On February 16, 2018, Alkarama and Human Rights Guardians submitted four more cases of individuals who disappeared following their arrests at checkpoints in Syria to the United Nations Working Group on Enforced or Involuntary Disappearances (WGEID).

Brothers-in-law Ahmad Haj-Bakri and Mohamad Tabanja, as well as Mohammad Shakra and Ahmad Zanbelkji have remained missing since their abductions at checkpoints in both the Latakia governorate – the government's northwest stronghold – and the Rif Dimashq governorate between 2012 and 2013.

In Syria, enforced disappearances are used systematically as a weapon of war. Since the escalation of fighting between the Assad regime forces and rebel groups, checkpoints have become the location of regular abductions and enforced disappearances carried out by soldiers, intelligence officers and militiamen.
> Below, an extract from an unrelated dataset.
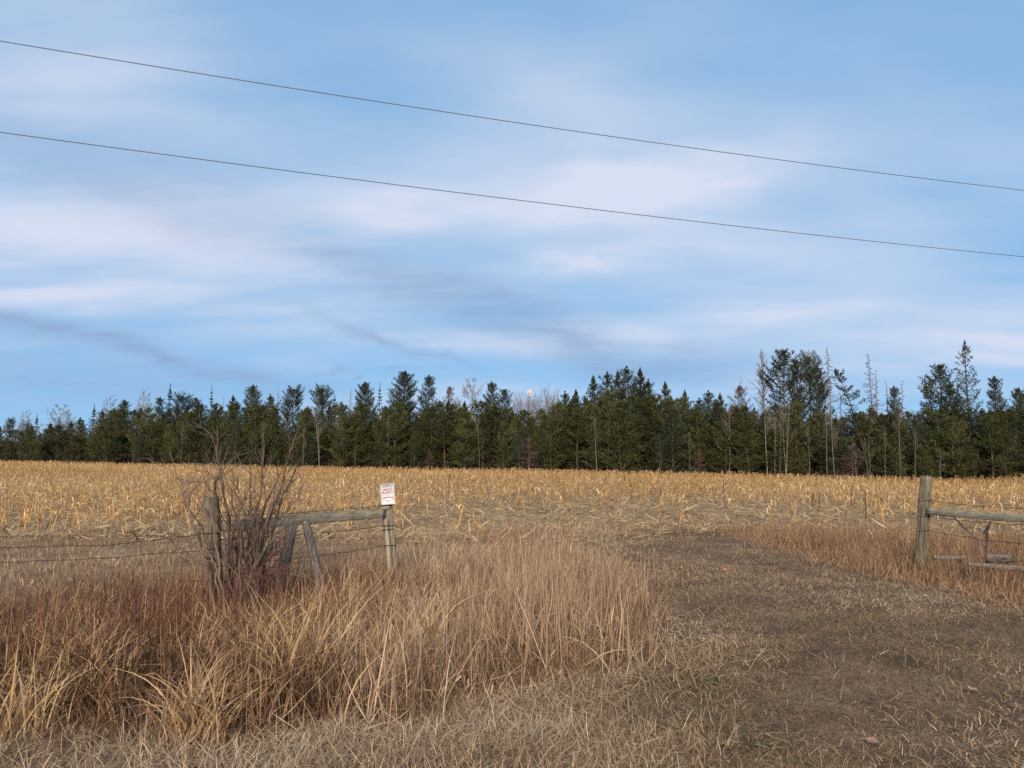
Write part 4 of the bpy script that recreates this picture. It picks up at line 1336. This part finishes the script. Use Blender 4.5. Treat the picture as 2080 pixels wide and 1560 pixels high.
# rows of stalks, roughly along x
rows = np.arange(16.4, 112, 0.78)
SX, SY = [], []
for ry in rows:
    half = 0.72 * ry + 3
    step = 0.24 if ry < 40 else 0.30 if ry < 65 else 0.45
    x = np.arange(-half, half, step) + rng.uniform(-0.09, 0.09, len(np.arange(-half, half, step)))
    y = ry + 0.05 * x * 0.0 + rng.normal(0, 0.07, len(x)) + 0.6 * np.sin(x / 23.0)
    k = (y > field_near(x) + 0.3) & (y < tree_edge(x) - 1.0) & (rng.random(len(x)) < corn_density(x, y))
    SX.append(x[k]); SY.append(y[k])
SX, SY = np.concatenate(SX), np.concatenate(SY)
SZ = gz(SX, SY)
D_ = np.hypot(SX, SY)
vis = np.abs(SX / SY) < 0.665
order = np.argsort(np.where(vis, D_, 1e6))
near_ids = order[:300]
for c, i in enumerate(near_ids):
    sm, lv = CV[rng.integers(0, len(CV))]
    o = empty('corn_stalk', (SX[i], SY[i], SZ[i] - 0.01), rng.uniform(0, 2 * PI))
    s = rng.uniform(0.7, 1.35)
    o.scale = (s, s, s)
    link('stem', sm, M['corn'], o)
    for m_ in lv:
        link('leaf', m_, M['corn'], o)
    tag(o, 'broken dry corn stalk standing in the near strip of the field', 'corn stalk', 'corn stalks in the near strip of the field')
rest = np.ones(len(SX), bool); rest[near_ids] = False
x, y, z = SX[rest], SY[rest], SZ[rest]
n = len(x)
hh = rng.uniform(0.16, 0.56, n) * (0.8 + 0.45 * vnoise(x, y, 5, 21))
root = np.stack([x, y, z], -1)
tip = root + np.stack([rng.normal(0, 0.11, n), rng.normal(0, 0.08, n), hh], -1)
mb = MB()
tn = np.clip(rng.normal(0.48, 0.2, n) + 0.25 * (vnoise(x, y, 7, 31) - 0.5), 0, 1)
mb.add(*stems(root, tip, np.where(np.hypot(x, y) > 50, 0.017, 0.013), tn))
for q, (lo, hi) in enumerate(((0.35, 0.8), (0.6, 1.0), (0.8, 1.0))):
    k = rng.random(n) < (0.95 if q == 0 else 0.8 if q == 1 else 0.35)
    f = rng.uniform(lo, hi, k.sum())[:, None]
    r_ = root[k] + (tip[k] - root[k]) * f
    V, F3, F4, T, _ = ribbons(r_, rng.uniform(0, 2 * PI, k.sum()), rng.uniform(0.1, 1.0, k.sum()), rng.uniform(0.14, 0.42, k.sum()), rng.uniform(0.02, 0.046, k.sum()),
                              rng.uniform(1.4, 3.6, k.sum()), None, 3, np.clip(tn[k] + rng.normal(0.14, 0.2, k.sum()), 0, 1), 0.5, 1, 0.8, rng)
    mb.add(V, F3, F4, T)
tag(link('corn_stubble', mb.mesh('corn_stubble'), M['corn']), 'golden dry corn stubble standing across the far field', 'stubble', None, 'stuff')

# ------------------------------------------------------------------ litter lying on the field
def lay(n, d0, d1, k, keep, L0, L1, w0, w1, seed, lift=0.03, seg=4, amax=0.74, tm=0.5, ts=0.25, arch=0.6):
    rng = np.random.default_rng(seed)
    x, y = polar(n, d0, d1, k, amax, rng)
    q = keep(x, y); q = rng.random(n) < q
    x, y = x[q], y[q]; m_ = len(x)
    root = np.stack([x, y, gz(x, y) + rng.uniform(0.0, lift, m_)], -1)
    V, F3, F4, T, _ = ribbons(root, rng.uniform(0, 2 * PI, m_), rng.normal(1.35, 0.22, m_), rng.uniform(L0, L1, m_), rng.uniform(w0, w1, m_),
                              rng.uniform(-arch * 0.3, arch * 1.1, m_), None, seg, np.clip(rng.normal(tm, ts, m_), 0, 1), 0.5, 0.3, 0.9, rng, 0.03)
    return V, F3, F4, T


mb = MB()
mb.add(*lay(60000, 15.2, 60, 1.4, lambda x, y: np.where(y > field_near(x) - 1.0, 0.62 + 0.6 * vnoise(x, y, 2.2, 41) - 0.25, 0), 0.12, 0.5, 0.012, 0.045, 81, 0.05, 3, tm=0.48, ts=0.24))
mb.add(*lay(2600, 15.5, 34, 1.4, lambda x, y: np.where(y > field_near(x) - 0.4, 0.8, 0), 0.15, 0.45, 0.010, 0.024, 82, 0.05, 4, tm=0.62, ts=0.2))
tag(link('corn_litter', mb.mesh('corn_litter'), M['litter']), 'pale corn leaves and broken stalks strewn over the near field', 'litter', None, 'stuff')

# ------------------------------------------------------------------ grasses
def blades(n, d0, d1, k, keep, h0, h1, w0, w1, lean, curl, seed, seg=5, kinkp=0.15, tm=0.5, ts=0.22, amin=-0.76, amax=0.76, az=None, tn_noise=None, hmod=None, taper=0.8, floor=None, patch=0.0):
    rng = np.random.default_rng(seed)
    x, y = polar(n, d0, d1, k, amax, rng, amin)
    q = rng.random(n) < keep(x, y)
    x, y = x[q], y[q]; m_ = len(x)
    h = rng.uniform(h0, h1, m_)
    if hmod is not None:
        h = h * hmod(x, y)
    tn = rng.normal(tm, ts, m_)
    if tn_noise is not None:
        tn = tn + tn_noise(x, y)
    kink = (np.where(rng.random(m_) < kinkp, rng.uniform(0.3, 0.9, m_), 9.0), rng.normal(0, 1.1, m_))
    A_ = rng.uniform(0, 2 * PI, m_) if az is None else rng.normal(az[0], az[1], m_)
    ln_ = np.abs(rng.normal(lean[0], lean[1], m_))
    if patch:                                             # grass lodged the same way patch by patch
        A_ = 9.0 * vnoise(x, y, patch, seed + 7) + rng.normal(0, 0.8, m_)
        ln_ = ln_ * (0.35 + 2.1 * vnoise(x, y, patch * 0.8, seed + 9) ** 1.5)
    root = np.stack([x, y, gz(x, y) - 0.01], -1)
    V, F3, F4, T, pts = ribbons(root, A_, ln_, h, rng.uniform(w0, w1, m_), rng.normal(curl[0], curl[1], m_), kink, seg,
                                np.clip(tn, 0, 1), taper, 1.0, 0.5, rng, floor)
    return (V, F3, F4, T), pts, tn


def leaves_on(pts, tn, prob, L0, L1, w0, w1, seed, seg=3, curl=(1.6, 0.8)):
    """drooping side leaves part way up the stems"""
    rng = np.random.default_rng(seed)
    k = rng.random(len(pts)) < prob; m_ = int(k.sum()); P_ = pts[k]
    i = rng.integers(1, P_.shape[1] - 1, m_)
    r_ = P_[np.arange(m_), i]
    V, F3, F4, T, _ = ribbons(r_, rng.uniform(0, 2 * PI, m_), rng.uniform(0.2, 1.0, m_), rng.uniform(L0, L1, m_), rng.uniform(w0, w1, m_), rng.normal(*curl, m_), None, seg,
                              np.clip(tn[k] + rng.normal(0.08, 0.18, m_), 0, 1), 0.8, 1, 0.9, rng)
    return V, F3, F4, T


def tall_front(x):
    """near border of the tall grass left of the track"""
    return np.interp(x, [-9, -3.4, -1.7, -0.9, -0.1, 0.6, 1.25, 1.5], [4.3, 4.3, 4.35, 4.75, 5.2, 5.75, 6.4, 7.4]) + 0.7 * (vnoise(x, x * 0, 0.6, 51) - 0.5)


def in_tall(x, y):
    e = smooth(0.0, 1.1, y - tall_front(x))
    r = smooth(0.45, -0.75, x - track_l(y) + 0.5 * (vnoise(x, y, 0.5, 52) - 0.5)) ** 1.3
    return e * r


def centre(x, y):                      # fine upright pinkish grass in the middle
    return in_tall(x, y) * smooth(-2.2, -1.2, x + 0.12 * (y - 6)) * smooth(12.5, 10.2, y) * np.clip(1.5 * vnoise(x, y, 0.33, 53) * (0.5 + vnoise(x, y, 1.1, 153)) - 0.12, 0.05, 1)


def leftside(x, y):
    return in_tall(x, y) * smooth(-0.7, -1.7, x + 0.12 * (y - 6)) * smooth(11.5, 9.3, y) * np.clip(1.7 * vnoise(x, y, 0.38, 54) * (0.45 + vnoise(x, y, 1.2, 154)) - 0.15, 0.05, 1)


# 1. fine tall grass in the middle
tall = MB()
rib, pts, tn = blades(46000, 5.0, 12.5, 1.1, centre, 0.22, 0.64, 0.0035, 0.008, (0.22, 0.20), (0.45, 0.75), 91, 5, 0.38, 0.52, 0.3, -0.48, 0.28,
                      tn_noise=lambda x, y: 0.55 * (vnoise(x, y, 0.5, 55) - 0.5), hmod=lambda x, y: (0.5 + 0.8 * vnoise(x, y, 0.35, 56)) * (1.0 - 0.25 * smooth(7.5, 10, y)), patch=0.55)
TALLSPARSE = 1
tall.add(*rib); tall.add(*leaves_on(pts, tn, 0.7, 0.08, 0.26, 0.004, 0.010, 92, 4, (2.2, 1.0)))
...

On June 3, 2012, 33-year-old Ahmad Haj-Bakri and his brother-in-law, 36-year-old Mohamad Tabanja, both of whom worked as labourers, were stopped at a checkpoint under the control of the Military Intelligence while in a shared taxi on its way to Latakia industrial city. The officers arrested all passengers travelling in the vehicle, and Haj-Bakri and Tabanja were both taken to an unknown location while their family was left without any information on their fate and whereabouts.

In a similar case, Mohammad Shakra, a 34-year-old tile setter, was driving to Latakia with his two brothers-in-law and their wives on July 1, 2012. After reaching a checkpoint run by members of the Military Intelligence at the entrance of the village of Demsarkho, north of Latakia, the three men were arrested. The family did not lodge any complaints out of fear of reprisals.

As for Ahmad Zanbelkji, a 33-year-old taxi driver, he was abducted by the Syrian army at a checkpoint at the entrance of Yabrud – a city located halfway between Homs and Damascus – and taken to an unknown location. His wife enquired about his whereabouts at the military police station in Qabun, where officers told her that they were not permitted to tell her where her husband was detained.

Concerned over the fate and physical integrity of the four men, Alkarama and the Human Rights Guardians sought the intervention of the WGEID in order to shed light on the circumstances surrounding their disappearances.